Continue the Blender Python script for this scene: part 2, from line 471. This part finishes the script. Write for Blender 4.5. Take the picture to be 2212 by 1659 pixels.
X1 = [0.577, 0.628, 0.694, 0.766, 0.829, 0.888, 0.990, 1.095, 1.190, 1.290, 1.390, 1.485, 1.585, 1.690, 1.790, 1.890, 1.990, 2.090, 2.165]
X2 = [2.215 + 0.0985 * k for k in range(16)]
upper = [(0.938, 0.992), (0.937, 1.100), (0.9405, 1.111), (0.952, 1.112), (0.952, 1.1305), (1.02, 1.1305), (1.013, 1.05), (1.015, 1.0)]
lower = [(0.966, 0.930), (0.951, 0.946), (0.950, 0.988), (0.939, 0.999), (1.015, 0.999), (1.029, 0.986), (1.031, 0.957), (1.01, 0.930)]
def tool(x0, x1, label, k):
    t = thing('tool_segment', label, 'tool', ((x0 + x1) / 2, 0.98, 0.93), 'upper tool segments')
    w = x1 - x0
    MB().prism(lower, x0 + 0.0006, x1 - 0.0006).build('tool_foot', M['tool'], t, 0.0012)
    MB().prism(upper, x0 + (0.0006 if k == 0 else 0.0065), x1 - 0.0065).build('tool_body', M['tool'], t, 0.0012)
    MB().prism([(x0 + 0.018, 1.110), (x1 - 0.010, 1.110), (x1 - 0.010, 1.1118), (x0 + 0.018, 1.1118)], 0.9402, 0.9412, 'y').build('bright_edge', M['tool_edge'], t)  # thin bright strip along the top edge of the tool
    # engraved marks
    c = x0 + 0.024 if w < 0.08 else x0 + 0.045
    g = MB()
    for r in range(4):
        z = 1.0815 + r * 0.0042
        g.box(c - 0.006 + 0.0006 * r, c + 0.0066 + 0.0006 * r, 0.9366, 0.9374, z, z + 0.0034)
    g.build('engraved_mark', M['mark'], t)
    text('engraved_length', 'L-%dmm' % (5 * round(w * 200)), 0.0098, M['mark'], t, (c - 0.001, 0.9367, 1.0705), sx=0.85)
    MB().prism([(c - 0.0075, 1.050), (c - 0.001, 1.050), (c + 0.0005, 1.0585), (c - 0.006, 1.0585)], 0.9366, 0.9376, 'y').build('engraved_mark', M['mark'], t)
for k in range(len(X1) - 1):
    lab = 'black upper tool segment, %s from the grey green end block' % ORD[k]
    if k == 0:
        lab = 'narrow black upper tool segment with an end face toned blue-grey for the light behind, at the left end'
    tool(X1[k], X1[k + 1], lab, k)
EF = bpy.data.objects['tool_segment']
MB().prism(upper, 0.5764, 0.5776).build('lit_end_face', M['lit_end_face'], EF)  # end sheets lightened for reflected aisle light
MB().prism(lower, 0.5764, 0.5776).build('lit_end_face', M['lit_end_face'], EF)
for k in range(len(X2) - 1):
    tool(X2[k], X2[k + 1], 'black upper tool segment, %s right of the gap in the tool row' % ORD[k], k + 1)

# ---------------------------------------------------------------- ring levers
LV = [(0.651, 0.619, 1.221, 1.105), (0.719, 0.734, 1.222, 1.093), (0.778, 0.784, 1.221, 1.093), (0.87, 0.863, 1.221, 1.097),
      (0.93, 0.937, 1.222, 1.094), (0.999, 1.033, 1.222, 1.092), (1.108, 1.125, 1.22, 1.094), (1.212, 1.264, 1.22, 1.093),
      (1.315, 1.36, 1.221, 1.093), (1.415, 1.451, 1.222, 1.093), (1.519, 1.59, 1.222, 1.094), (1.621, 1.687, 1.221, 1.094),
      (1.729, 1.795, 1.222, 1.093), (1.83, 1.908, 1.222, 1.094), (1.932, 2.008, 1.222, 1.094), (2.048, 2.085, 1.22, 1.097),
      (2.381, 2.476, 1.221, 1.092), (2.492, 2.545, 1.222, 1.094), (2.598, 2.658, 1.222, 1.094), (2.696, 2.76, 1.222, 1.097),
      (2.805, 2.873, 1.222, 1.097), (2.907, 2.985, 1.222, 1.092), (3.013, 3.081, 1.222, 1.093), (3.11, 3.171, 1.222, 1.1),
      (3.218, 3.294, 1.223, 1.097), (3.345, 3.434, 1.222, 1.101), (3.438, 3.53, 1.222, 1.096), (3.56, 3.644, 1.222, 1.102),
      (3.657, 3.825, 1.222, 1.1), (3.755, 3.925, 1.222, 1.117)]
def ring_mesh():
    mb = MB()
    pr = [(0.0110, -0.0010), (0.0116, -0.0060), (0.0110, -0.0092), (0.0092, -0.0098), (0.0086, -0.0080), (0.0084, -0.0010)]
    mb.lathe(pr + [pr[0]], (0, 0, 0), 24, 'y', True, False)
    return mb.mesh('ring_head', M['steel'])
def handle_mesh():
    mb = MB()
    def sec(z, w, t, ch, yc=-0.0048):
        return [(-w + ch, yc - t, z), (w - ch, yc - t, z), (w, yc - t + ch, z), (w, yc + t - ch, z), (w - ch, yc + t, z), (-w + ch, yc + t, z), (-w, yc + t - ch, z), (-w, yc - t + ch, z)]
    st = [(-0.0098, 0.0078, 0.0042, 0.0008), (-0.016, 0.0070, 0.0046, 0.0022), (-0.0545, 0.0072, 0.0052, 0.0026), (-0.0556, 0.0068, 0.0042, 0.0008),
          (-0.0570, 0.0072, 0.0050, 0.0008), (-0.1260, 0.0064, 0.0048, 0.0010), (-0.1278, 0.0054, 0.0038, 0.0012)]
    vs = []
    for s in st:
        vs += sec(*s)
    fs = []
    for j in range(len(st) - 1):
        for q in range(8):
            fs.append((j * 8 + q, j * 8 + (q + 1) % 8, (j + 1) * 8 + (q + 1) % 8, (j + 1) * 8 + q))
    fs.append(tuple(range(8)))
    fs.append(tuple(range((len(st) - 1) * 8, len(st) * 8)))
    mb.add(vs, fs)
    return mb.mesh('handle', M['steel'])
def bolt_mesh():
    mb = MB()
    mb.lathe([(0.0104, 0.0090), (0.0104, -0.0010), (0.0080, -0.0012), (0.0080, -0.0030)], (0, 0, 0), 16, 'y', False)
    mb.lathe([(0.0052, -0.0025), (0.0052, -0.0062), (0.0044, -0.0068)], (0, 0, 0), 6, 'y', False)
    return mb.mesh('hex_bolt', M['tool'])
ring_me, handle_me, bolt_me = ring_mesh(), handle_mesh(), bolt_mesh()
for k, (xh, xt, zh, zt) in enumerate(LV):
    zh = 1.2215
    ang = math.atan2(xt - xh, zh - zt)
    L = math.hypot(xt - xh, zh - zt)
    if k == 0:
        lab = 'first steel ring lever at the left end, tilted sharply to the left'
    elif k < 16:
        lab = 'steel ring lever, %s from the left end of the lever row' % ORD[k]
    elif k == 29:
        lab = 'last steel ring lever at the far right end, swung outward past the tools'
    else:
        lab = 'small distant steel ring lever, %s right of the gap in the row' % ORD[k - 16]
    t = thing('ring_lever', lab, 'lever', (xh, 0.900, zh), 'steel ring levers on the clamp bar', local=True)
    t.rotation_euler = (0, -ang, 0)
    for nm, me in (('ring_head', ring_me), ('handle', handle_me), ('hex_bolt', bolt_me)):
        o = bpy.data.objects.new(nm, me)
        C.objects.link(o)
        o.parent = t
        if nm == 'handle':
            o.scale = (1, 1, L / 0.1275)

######

> Task directions
Return the material exactly as it stands.

> Solution to the exercise
Continue the Blender Python script for this scene: part 2, from line 471. This part finishes the script. Write for Blender 4.5. Take the picture to be 2212 by 1659 pixels.
X1 = [0.577, 0.628, 0.694, 0.766, 0.829, 0.888, 0.990, 1.095, 1.190, 1.290, 1.390, 1.485, 1.585, 1.690, 1.790, 1.890, 1.990, 2.090, 2.165]
X2 = [2.215 + 0.0985 * k for k in range(16)]
upper = [(0.938, 0.992), (0.937, 1.100), (0.9405, 1.111), (0.952, 1.112), (0.952, 1.1305), (1.02, 1.1305), (1.013, 1.05), (1.015, 1.0)]
lower = [(0.966, 0.930), (0.951, 0.946), (0.950, 0.988), (0.939, 0.999), (1.015, 0.999), (1.029, 0.986), (1.031, 0.957), (1.01, 0.930)]
def tool(x0, x1, label, k):
    t = thing('tool_segment', label, 'tool', ((x0 + x1) / 2, 0.98, 0.93), 'upper tool segments')
    w = x1 - x0
    MB().prism(lower, x0 + 0.0006, x1 - 0.0006).build('tool_foot', M['tool'], t, 0.0012)
    MB().prism(upper, x0 + (0.0006 if k == 0 else 0.0065), x1 - 0.0065).build('tool_body', M['tool'], t, 0.0012)
    MB().prism([(x0 + 0.018, 1.110), (x1 - 0.010, 1.110), (x1 - 0.010, 1.1118), (x0 + 0.018, 1.1118)], 0.9402, 0.9412, 'y').build('bright_edge', M['tool_edge'], t)  # thin bright strip along the top edge of the tool
    # engraved marks
    c = x0 + 0.024 if w < 0.08 else x0 + 0.045
    g = MB()
    for r in range(4):
        z = 1.0815 + r * 0.0042
        g.box(c - 0.006 + 0.0006 * r, c + 0.0066 + 0.0006 * r, 0.9366, 0.9374, z, z + 0.0034)
    g.build('engraved_mark', M['mark'], t)
    text('engraved_length', 'L-%dmm' % (5 * round(w * 200)), 0.0098, M['mark'], t, (c - 0.001, 0.9367, 1.0705), sx=0.85)
    MB().prism([(c - 0.0075, 1.050), (c - 0.001, 1.050), (c + 0.0005, 1.0585), (c - 0.006, 1.0585)], 0.9366, 0.9376, 'y').build('engraved_mark', M['mark'], t)
for k in range(len(X1) - 1):
    lab = 'black upper tool segment, %s from the grey green end block' % ORD[k]
    if k == 0:
        lab = 'narrow black upper tool segment with an end face toned blue-grey for the light behind, at the left end'
    tool(X1[k], X1[k + 1], lab, k)
EF = bpy.data.objects['tool_segment']
MB().prism(upper, 0.5764, 0.5776).build('lit_end_face', M['lit_end_face'], EF)  # end sheets lightened for reflected aisle light
MB().prism(lower, 0.5764, 0.5776).build('lit_end_face', M['lit_end_face'], EF)
for k in range(len(X2) - 1):
    tool(X2[k], X2[k + 1], 'black upper tool segment, %s right of the gap in the tool row' % ORD[k], k + 1)

# ---------------------------------------------------------------- ring levers
LV = [(0.651, 0.619, 1.221, 1.105), (0.719, 0.734, 1.222, 1.093), (0.778, 0.784, 1.221, 1.093), (0.87, 0.863, 1.221, 1.097),
      (0.93, 0.937, 1.222, 1.094), (0.999, 1.033, 1.222, 1.092), (1.108, 1.125, 1.22, 1.094), (1.212, 1.264, 1.22, 1.093),
      (1.315, 1.36, 1.221, 1.093), (1.415, 1.451, 1.222, 1.093), (1.519, 1.59, 1.222, 1.094), (1.621, 1.687, 1.221, 1.094),
      (1.729, 1.795, 1.222, 1.093), (1.83, 1.908, 1.222, 1.094), (1.932, 2.008, 1.222, 1.094), (2.048, 2.085, 1.22, 1.097),
      (2.381, 2.476, 1.221, 1.092), (2.492, 2.545, 1.222, 1.094), (2.598, 2.658, 1.222, 1.094), (2.696, 2.76, 1.222, 1.097),
      (2.805, 2.873, 1.222, 1.097), (2.907, 2.985, 1.222, 1.092), (3.013, 3.081, 1.222, 1.093), (3.11, 3.171, 1.222, 1.1),
      (3.218, 3.294, 1.223, 1.097), (3.345, 3.434, 1.222, 1.101), (3.438, 3.53, 1.222, 1.096), (3.56, 3.644, 1.222, 1.102),
      (3.657, 3.825, 1.222, 1.1), (3.755, 3.925, 1.222, 1.117)]
def ring_mesh():
    mb = MB()
    pr = [(0.0110, -0.0010), (0.0116, -0.0060), (0.0110, -0.0092), (0.0092, -0.0098), (0.0086, -0.0080), (0.0084, -0.0010)]
    mb.lathe(pr + [pr[0]], (0, 0, 0), 24, 'y', True, False)
    return mb.mesh('ring_head', M['steel'])
def handle_mesh():
    mb = MB()
    def sec(z, w, t, ch, yc=-0.0048):
        return [(-w + ch, yc - t, z), (w - ch, yc - t, z), (w, yc - t + ch, z), (w, yc + t - ch, z), (w - ch, yc + t, z), (-w + ch, yc + t, z), (-w, yc + t - ch, z), (-w, yc - t + ch, z)]
    st = [(-0.0098, 0.0078, 0.0042, 0.0008), (-0.016, 0.0070, 0.0046, 0.0022), (-0.0545, 0.0072, 0.0052, 0.0026), (-0.0556, 0.0068, 0.0042, 0.0008),
          (-0.0570, 0.0072, 0.0050, 0.0008), (-0.1260, 0.0064, 0.0048, 0.0010), (-0.1278, 0.0054, 0.0038, 0.0012)]
    vs = []
    for s in st:
        vs += sec(*s)
    fs = []
    for j in range(len(st) - 1):
        for q in range(8):
            fs.append((j * 8 + q, j * 8 + (q + 1) % 8, (j + 1) * 8 + (q + 1) % 8, (j + 1) * 8 + q))
    fs.append(tuple(range(8)))
    fs.append(tuple(range((len(st) - 1) * 8, len(st) * 8)))
    mb.add(vs, fs)
    return mb.mesh('handle', M['steel'])
def bolt_mesh():
    mb = MB()
    mb.lathe([(0.0104, 0.0090), (0.0104, -0.0010), (0.0080, -0.0012), (0.0080, -0.0030)], (0, 0, 0), 16, 'y', False)
    mb.lathe([(0.0052, -0.0025), (0.0052, -0.0062), (0.0044, -0.0068)], (0, 0, 0), 6, 'y', False)
    return mb.mesh('hex_bolt', M['tool'])
ring_me, handle_me, bolt_me = ring_mesh(), handle_mesh(), bolt_mesh()
for k, (xh, xt, zh, zt) in enumerate(LV):
    zh = 1.2215
    ang = math.atan2(xt - xh, zh - zt)
    L = math.hypot(xt - xh, zh - zt)
    if k == 0:
        lab = 'first steel ring lever at the left end, tilted sharply to the left'
    elif k < 16:
        lab = 'steel ring lever, %s from the left end of the lever row' % ORD[k]
    elif k == 29:
        lab = 'last steel ring lever at the far right end, swung outward past the tools'
    else:
        lab = 'small distant steel ring lever, %s right of the gap in the row' % ORD[k - 16]
    t = thing('ring_lever', lab, 'lever', (xh, 0.900, zh), 'steel ring levers on the clamp bar', local=True)
    t.rotation_euler = (0, -ang, 0)
    for nm, me in (('ring_head', ring_me), ('handle', handle_me), ('hex_bolt', bolt_me)):
        o = bpy.data.objects.new(nm, me)
        C.objects.link(o)
        o.parent = t
        if nm == 'handle':
            o.scale = (1, 1, L / 0.1275)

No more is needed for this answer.